Electronic – Pinout for a 6 pin 3×4 keypad

keypadpinout

I have this old keypad sitting around, never used it because I could never figure out the pinout for it. Anyone know how this would be wired to something such as a picaxe/arduino?

Front of the keypad, with the plastic buttons and case removed:
Front, plastic removed

Back of the keypad, same conditions as first:
Back, plastic removed

Front of the keypad, with the buttons on:
Front, buttons on

Edit:
Forgot to say, the keypad was pulled from a fried 12v door lock.

This one, if anyone is interested: http://www.jaycar.com.au/Access-Control-%26-Automation/Access-Control/Keypads-%26-Standalone-Controllers/Self-Contained-Security-Keypad/p/LA5355

Best Answer

Figuring out the pinout of a simple matrix keypad is pretty simple: identify (number) the connector pins, then make a table of which connector pins become shorted as each key is pressed.

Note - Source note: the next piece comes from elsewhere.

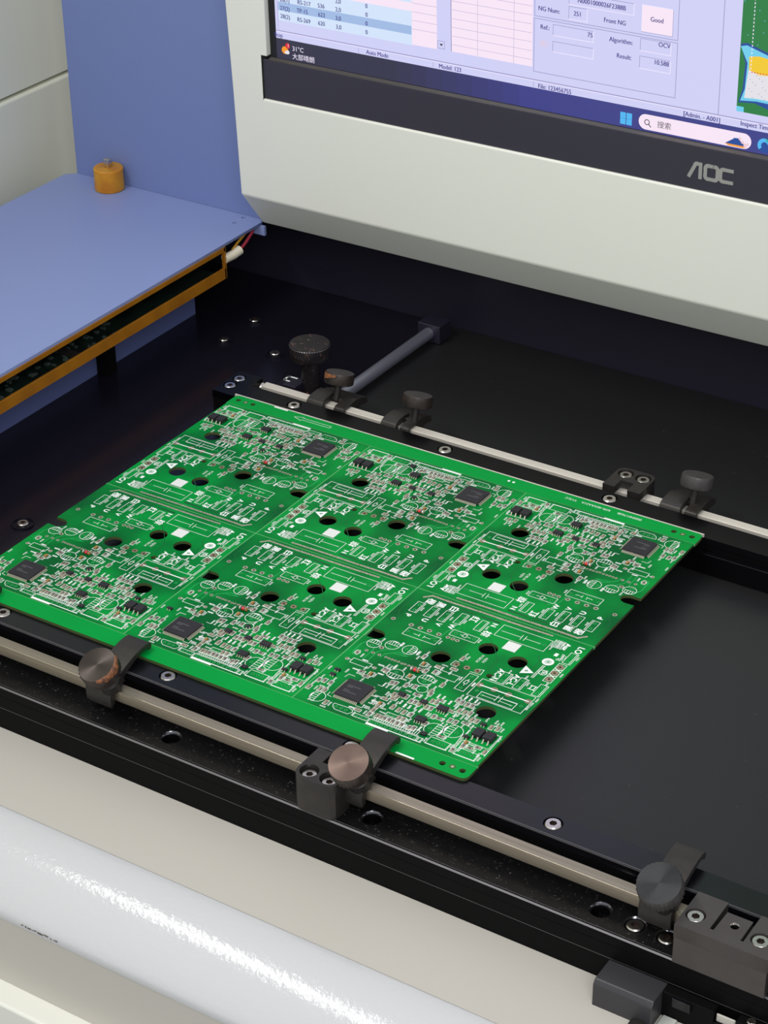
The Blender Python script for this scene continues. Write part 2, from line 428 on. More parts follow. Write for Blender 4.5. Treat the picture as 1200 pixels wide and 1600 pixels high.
# ------------------------------------------------------------------ rear rail
rr = thing('clamp_rail', 'black anodised rear rail with socket screws along the far edge of the green board', 'rail')
rs = [(-114.3, 128.6 - 1.2), (-13.6, 127.6 + 1.2), (87.9, 128.3)]
rs = [(-114.3, 128.2), (-13.6, 128.6), (87.9, 128.6)]
plate('rail_top', [(-165.5, 118.8), (330, 118.8), (330, 134.4), (-149, 134.4), (-149, 146), (-165.5, 146)], [(x, y, 4.3) for x, y in rs] + [(-160.6, 138.9, 4.0), (-160.4, 129.3, 4.0)], -6.0, -1.65, M_anod_far, rr)
b = MB(); b.prism([(119.0, -19.95), (119.0, -6.1), (134.2, -6.1), (134.2, -19.95)], 'x', -165.3, 330); b.box(-165.3, 134.2, -19.95, -149.2, 145.8, -6.1); b.obj('rail_web', M_face, rr, smooth=0)
b = MB(); b.box(-149, 114.2, -19.95, 330, 118.95, -8.2); b.obj('rail_step', M_anod_far, rr, bevel=.4)
b = MB(); b.box(-149.0, 118.6, -1.64, 147, 119.5, -.05); b.obj('bright_edge_strip', M_steel, rr, smooth=0)
for x, y in rs: screw(rr, x, y, -3.9)
for x, y in ((-160.6, 138.9), (-160.4, 129.3)): screw(rr, x, y, -4.0, s=.95)

# ------------------------------------------------------------------ square steel rods the clamps slide on
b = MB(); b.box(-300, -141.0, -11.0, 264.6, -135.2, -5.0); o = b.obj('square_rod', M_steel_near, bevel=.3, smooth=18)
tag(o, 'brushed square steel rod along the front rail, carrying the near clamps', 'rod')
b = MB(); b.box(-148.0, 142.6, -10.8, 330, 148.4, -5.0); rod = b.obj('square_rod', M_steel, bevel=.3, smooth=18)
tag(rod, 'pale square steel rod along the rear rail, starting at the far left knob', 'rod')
b = MB(); b.lathe([(0, 0), (4.0, 0), (4.6, .6), (4.6, 1.6), (3.4, 2.4), (2.6, 5), (0, 5)], seg=24)
c_ = b.obj('rod_collar', M_stain, rod); c_.location = (-.1516, .1455, -.0078); c_.rotation_euler = (0, math.pi / 2, 0)
b = MB(); b.prism([(141.5, -12), (141.5, -4.5), (143.5, -3), (147.5, -3), (149.5, -4.5), (149.5, -12)], 'x', -158.0, -151.6); b.obj('rod_socket', M_clamp, rod, bevel=.4)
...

Your 6-pin connector has 1- square pad at one end with the remaining pads being round. The normal convention is that the odd pin out is #1 so let's call that square pad pin #1.

Now simply follow each key's traces to the connector pads and make your table.

For example:

(1) is pins 1, 2

(2) is pins 2, 6

(3) is pins 2, 5

Etc.

It looks as if this is a fairly non-standard matrix in that the rows / columns have 5 keys each instead of 3 & 4. This allows the designer to get away with using only 6 pins on the connector instead of 7 pins.

That's okay - the principles or reading the keypad remain the same: set one row active (the remaining rows non-active), then see which of the columns also became active.